Mais si le rituel nocturne a été bénéfique à Adigoun dans la brousse, c’est dans les mêmes conditions qu’Adéyêmi ira à la recherche du Aagan, début de la descente aux enfers de Adéogoun. En effet, tant la forêt a servi à faire le mal, tant elle va permettre au fils d’Adigoun de rentrer dans ses droits. La forêt garde en elle autant de bienfaits mystiques que l’eau. C’est d’ailleurs une combinaison des deux qui va faire sortir le Aagan. La recherche a conduit ainsi Adéyèmi, de la forêt à la plage, où le Aaagan transformé s’est retrouvé, perché sur un cocotier. Un arbre tout aussi mystique connu pour son fruit, le coco, couvant une eau de source mystérieuse.
Le mystère est présent dans presque tous les cadres du texte à tel enseigne que Adéjo, profanateur et faux iconoclaste, s’est retrouvé piégé au couvent du Egungun. Le cadre simple de ces lieux lui a certainement fait croire à la banalité des objets. Mais mal lui en a pris. Cet espace clos qui était censé lui apporter un peu de prestige auprès de ses copains allemands, s’est transformé en un cauchemar mortel pour lui. Il ne s’en sortira jamais, contraignant son géniteur à un filicide, puis à un suicide.
Ainsi, si l’espace du récit est globalement ouvert- on peut  passer de la lagune à la ville sans obstacle, du palais au quartier Suru, du quartier à l’hôtel sur les hauteurs de Ita Olowo où ont résidé Adéjo et ses amis, au marché centrale ou l’école catholique…, de la ville à la brousse puis à la forêt, puis à la plage. Mais plusieurs micro espaces sont révélés clos et infernal pour certains personnages. Adigoun ne sortira jamais de son palais avant l’ultime heure. Ojouola a connu l’enfer dans cet hôtel avant de finir ses jours dans la maison paternelle. Adéogoun et Adéjo connaitront leur enfer là d’où sort le egun gun protecteur de beaucoup de familles.

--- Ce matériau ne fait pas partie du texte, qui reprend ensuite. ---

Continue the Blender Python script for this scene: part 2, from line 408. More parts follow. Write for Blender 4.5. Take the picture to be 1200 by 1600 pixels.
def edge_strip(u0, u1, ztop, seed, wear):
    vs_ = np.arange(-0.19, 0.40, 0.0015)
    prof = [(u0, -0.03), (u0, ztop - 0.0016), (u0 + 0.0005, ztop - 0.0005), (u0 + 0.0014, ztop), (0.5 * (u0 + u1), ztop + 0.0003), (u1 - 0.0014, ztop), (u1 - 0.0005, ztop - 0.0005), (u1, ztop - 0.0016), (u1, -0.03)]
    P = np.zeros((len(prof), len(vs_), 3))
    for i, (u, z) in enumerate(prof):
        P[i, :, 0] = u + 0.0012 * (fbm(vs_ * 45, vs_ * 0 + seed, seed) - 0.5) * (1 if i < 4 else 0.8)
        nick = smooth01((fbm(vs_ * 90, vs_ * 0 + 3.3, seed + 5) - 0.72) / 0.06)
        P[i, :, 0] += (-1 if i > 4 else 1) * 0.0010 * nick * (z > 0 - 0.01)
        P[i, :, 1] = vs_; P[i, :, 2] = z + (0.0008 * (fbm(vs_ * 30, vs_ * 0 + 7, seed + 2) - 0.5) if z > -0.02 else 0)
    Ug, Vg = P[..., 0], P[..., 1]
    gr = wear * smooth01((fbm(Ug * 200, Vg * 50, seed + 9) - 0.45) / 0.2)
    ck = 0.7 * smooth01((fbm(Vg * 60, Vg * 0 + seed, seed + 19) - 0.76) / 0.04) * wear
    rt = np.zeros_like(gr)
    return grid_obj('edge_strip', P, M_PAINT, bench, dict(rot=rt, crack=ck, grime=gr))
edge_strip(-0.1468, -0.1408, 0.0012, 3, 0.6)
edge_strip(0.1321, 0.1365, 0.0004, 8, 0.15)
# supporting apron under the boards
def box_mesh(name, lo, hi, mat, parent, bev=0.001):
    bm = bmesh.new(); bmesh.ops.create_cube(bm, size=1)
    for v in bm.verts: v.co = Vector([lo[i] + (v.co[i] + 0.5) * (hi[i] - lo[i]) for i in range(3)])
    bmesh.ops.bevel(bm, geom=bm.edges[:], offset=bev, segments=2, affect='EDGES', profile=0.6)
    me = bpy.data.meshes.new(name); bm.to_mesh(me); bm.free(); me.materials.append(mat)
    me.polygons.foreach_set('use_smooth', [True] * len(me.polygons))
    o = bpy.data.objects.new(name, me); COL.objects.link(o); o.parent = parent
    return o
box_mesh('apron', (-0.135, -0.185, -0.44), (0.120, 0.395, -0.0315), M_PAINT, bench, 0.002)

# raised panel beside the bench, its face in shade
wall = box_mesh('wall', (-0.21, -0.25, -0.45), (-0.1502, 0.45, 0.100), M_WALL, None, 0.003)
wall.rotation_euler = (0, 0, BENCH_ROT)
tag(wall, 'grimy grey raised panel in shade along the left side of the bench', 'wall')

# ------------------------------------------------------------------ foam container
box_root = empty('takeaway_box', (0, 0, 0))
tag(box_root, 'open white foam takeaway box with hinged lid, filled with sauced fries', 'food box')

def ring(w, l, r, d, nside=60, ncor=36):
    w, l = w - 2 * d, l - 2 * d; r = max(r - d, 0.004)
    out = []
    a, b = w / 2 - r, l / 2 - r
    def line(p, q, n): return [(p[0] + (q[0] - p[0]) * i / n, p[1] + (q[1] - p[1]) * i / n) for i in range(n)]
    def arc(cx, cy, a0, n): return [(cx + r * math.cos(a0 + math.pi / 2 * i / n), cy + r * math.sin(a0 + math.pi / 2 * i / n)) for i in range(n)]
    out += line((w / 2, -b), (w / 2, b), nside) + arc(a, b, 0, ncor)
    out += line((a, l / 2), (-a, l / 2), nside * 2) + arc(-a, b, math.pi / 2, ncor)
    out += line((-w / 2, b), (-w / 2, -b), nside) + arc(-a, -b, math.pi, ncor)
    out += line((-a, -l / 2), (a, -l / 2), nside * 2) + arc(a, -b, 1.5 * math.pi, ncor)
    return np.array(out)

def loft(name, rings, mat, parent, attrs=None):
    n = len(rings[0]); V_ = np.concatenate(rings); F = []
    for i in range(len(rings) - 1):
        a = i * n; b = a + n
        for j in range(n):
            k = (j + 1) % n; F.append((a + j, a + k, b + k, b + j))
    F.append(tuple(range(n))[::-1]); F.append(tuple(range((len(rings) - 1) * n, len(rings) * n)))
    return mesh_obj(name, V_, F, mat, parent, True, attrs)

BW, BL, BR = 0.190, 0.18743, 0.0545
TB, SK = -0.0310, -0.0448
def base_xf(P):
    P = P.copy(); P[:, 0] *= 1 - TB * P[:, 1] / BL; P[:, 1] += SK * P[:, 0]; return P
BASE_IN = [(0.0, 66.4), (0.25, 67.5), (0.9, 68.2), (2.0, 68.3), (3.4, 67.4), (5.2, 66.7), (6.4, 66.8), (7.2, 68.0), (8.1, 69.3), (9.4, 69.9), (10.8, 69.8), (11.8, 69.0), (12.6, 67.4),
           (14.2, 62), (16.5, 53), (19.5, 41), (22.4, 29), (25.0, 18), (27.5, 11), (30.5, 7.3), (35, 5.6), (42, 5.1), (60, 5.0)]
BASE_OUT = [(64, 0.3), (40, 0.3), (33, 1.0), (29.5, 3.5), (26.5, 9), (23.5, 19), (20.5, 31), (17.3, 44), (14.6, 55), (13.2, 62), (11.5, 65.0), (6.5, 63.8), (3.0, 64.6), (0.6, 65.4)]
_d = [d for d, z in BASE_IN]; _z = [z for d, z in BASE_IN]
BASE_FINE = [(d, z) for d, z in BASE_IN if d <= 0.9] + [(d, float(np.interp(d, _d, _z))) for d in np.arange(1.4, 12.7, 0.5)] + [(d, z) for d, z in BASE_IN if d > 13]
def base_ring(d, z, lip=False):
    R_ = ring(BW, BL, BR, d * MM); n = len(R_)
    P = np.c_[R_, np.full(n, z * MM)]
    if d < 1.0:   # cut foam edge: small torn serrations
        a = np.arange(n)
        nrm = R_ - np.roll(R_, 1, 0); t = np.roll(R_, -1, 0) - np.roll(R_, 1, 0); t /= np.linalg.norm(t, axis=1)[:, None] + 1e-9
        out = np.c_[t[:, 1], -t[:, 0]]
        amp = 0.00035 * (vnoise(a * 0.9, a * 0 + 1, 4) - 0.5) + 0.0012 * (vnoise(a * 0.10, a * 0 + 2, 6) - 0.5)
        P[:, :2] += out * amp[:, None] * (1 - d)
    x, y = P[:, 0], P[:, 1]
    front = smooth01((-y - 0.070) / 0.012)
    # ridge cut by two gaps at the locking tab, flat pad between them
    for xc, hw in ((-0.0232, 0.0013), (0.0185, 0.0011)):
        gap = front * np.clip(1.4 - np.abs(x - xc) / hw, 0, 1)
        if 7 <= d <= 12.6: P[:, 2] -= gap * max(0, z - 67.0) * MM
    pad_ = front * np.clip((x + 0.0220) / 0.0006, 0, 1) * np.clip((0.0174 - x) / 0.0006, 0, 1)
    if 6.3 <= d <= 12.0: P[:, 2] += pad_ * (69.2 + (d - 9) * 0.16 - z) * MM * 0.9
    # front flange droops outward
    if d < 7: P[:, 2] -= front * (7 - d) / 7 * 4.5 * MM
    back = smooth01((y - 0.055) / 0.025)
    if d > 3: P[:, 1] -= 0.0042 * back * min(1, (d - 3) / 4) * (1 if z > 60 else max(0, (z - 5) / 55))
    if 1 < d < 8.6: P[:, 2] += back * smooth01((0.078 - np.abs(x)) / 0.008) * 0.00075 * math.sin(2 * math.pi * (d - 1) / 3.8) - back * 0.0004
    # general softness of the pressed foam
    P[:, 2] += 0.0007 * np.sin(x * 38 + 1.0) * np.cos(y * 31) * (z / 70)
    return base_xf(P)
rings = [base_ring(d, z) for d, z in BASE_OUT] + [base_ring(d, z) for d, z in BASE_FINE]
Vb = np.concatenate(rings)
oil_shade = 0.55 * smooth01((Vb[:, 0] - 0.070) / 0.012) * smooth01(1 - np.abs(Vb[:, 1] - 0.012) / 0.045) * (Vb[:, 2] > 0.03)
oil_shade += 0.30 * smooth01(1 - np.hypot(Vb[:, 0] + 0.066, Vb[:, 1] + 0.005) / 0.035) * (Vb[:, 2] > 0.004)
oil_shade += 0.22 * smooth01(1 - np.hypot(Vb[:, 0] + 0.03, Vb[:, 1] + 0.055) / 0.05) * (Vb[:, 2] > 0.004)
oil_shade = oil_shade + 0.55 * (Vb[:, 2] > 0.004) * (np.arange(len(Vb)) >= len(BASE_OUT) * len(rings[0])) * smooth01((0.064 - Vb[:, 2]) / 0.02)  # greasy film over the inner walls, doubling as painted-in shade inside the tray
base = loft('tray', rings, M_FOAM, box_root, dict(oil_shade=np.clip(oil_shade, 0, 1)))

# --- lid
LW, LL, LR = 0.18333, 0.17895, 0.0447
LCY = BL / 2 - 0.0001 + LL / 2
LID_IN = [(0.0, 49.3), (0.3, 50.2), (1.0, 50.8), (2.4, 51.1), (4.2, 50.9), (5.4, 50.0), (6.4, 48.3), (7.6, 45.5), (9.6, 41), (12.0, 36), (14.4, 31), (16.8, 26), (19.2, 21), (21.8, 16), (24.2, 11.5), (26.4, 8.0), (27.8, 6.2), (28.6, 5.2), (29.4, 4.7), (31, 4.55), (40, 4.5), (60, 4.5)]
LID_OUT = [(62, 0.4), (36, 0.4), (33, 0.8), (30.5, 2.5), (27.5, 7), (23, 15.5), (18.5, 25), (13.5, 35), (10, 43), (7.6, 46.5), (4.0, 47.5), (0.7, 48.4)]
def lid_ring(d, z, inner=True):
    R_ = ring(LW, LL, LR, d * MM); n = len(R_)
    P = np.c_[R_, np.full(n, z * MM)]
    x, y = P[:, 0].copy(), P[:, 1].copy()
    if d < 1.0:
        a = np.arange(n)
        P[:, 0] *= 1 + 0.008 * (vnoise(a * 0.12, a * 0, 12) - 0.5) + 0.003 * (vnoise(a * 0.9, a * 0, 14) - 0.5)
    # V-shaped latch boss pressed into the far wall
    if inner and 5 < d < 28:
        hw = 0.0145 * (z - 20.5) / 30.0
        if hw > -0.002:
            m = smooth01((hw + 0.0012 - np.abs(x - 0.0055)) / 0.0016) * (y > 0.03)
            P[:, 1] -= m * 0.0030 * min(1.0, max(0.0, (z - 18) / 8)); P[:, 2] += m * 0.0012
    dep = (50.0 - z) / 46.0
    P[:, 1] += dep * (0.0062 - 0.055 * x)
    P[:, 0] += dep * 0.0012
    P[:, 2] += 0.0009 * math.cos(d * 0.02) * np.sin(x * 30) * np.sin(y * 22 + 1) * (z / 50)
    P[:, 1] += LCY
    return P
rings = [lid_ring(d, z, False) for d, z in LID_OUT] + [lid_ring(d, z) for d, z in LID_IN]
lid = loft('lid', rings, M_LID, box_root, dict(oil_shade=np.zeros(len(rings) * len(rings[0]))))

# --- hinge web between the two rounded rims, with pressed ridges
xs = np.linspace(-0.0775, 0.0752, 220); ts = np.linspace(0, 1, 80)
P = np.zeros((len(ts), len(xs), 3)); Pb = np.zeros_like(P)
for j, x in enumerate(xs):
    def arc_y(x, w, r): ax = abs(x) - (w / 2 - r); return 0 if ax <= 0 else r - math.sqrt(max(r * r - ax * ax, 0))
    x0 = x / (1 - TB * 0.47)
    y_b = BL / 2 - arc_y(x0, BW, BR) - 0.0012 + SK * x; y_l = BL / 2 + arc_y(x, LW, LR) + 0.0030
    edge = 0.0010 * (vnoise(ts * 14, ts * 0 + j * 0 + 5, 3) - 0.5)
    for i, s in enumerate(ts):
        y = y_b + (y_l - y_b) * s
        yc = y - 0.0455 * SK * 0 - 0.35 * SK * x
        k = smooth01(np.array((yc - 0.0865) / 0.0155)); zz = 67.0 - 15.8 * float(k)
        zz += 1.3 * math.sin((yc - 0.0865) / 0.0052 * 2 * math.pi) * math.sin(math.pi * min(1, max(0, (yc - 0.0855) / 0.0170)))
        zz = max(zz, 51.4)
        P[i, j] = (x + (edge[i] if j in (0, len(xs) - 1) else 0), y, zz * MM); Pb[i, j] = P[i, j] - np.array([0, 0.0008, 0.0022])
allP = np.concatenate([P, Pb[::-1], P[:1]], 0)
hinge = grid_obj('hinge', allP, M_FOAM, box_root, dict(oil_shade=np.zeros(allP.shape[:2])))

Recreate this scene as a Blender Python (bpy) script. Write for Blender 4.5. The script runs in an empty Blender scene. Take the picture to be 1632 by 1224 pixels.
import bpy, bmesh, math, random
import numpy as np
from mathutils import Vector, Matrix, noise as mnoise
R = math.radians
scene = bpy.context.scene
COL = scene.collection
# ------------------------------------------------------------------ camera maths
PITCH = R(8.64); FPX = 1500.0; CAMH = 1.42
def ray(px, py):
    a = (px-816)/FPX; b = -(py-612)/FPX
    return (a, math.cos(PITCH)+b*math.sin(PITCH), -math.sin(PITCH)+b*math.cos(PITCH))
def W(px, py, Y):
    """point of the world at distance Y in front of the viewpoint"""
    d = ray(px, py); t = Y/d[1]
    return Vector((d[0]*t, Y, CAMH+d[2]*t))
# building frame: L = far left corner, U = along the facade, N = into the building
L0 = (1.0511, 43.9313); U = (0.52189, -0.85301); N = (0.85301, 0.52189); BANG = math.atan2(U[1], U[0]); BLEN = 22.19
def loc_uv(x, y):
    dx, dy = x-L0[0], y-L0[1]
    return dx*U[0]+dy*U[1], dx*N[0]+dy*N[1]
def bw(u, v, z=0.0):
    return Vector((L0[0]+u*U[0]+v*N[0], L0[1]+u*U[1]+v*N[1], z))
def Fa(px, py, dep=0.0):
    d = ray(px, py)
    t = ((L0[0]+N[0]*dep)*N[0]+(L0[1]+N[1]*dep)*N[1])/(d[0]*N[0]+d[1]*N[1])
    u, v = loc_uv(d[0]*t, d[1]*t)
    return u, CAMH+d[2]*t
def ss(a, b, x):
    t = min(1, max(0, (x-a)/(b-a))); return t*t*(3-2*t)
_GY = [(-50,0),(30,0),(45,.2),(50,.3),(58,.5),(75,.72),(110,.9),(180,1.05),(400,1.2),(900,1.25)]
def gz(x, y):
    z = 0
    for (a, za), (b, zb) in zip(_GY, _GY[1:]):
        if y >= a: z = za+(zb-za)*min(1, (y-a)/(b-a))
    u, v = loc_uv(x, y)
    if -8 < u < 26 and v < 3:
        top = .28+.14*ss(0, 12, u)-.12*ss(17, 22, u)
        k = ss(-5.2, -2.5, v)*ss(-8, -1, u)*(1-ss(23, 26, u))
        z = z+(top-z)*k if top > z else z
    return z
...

L’ouverture de l’espace a atteint l’extérieur même s’il n’est qu’évoqué, d’où sont venus Adéjo et ses amis. L’Allemagne. Le récit n’est pas fermé donc.
Le temps spatial, ici symbolique qui éclaire la compréhension de l’espace, cède sa place au temps historique. En effet, même si le cadre est fortement traditionnel, des indices historiques permettent de situer le récit. L’évocation de la ville carrefour, frontière, certainement entre le Bénin et le Nigeria, avec la ville d’Igbo et qui permet au camion-titan de passer même à deux heures du matin, place le récit dans des périodes contemporaines.  La construction et l’aménagement de la ville, l’évocation des trois religions, musulmane, catholique et traditionnelle, conforte cette thèse de récit moderne. Mieux, nous avons l’évocation des diplôme tels que le PHD, les appareils modernes tels que la camera, les appareils photos, l’avion.
En résumé, nous avons une histoire traditionnelle qui se déroule dans une ville du Bénin, probablement Kétou, qui prend des allures fantastiques il est vrai, mais qui est loin d’être irréaliste. Les faits évoqués, bien que réservés aux initiés, sont vraisemblables. Rien qu’à imaginer les foules que drainent les séances de danse egun egun dans les grandes villes du pays, on croire en la véracité de l’histoire.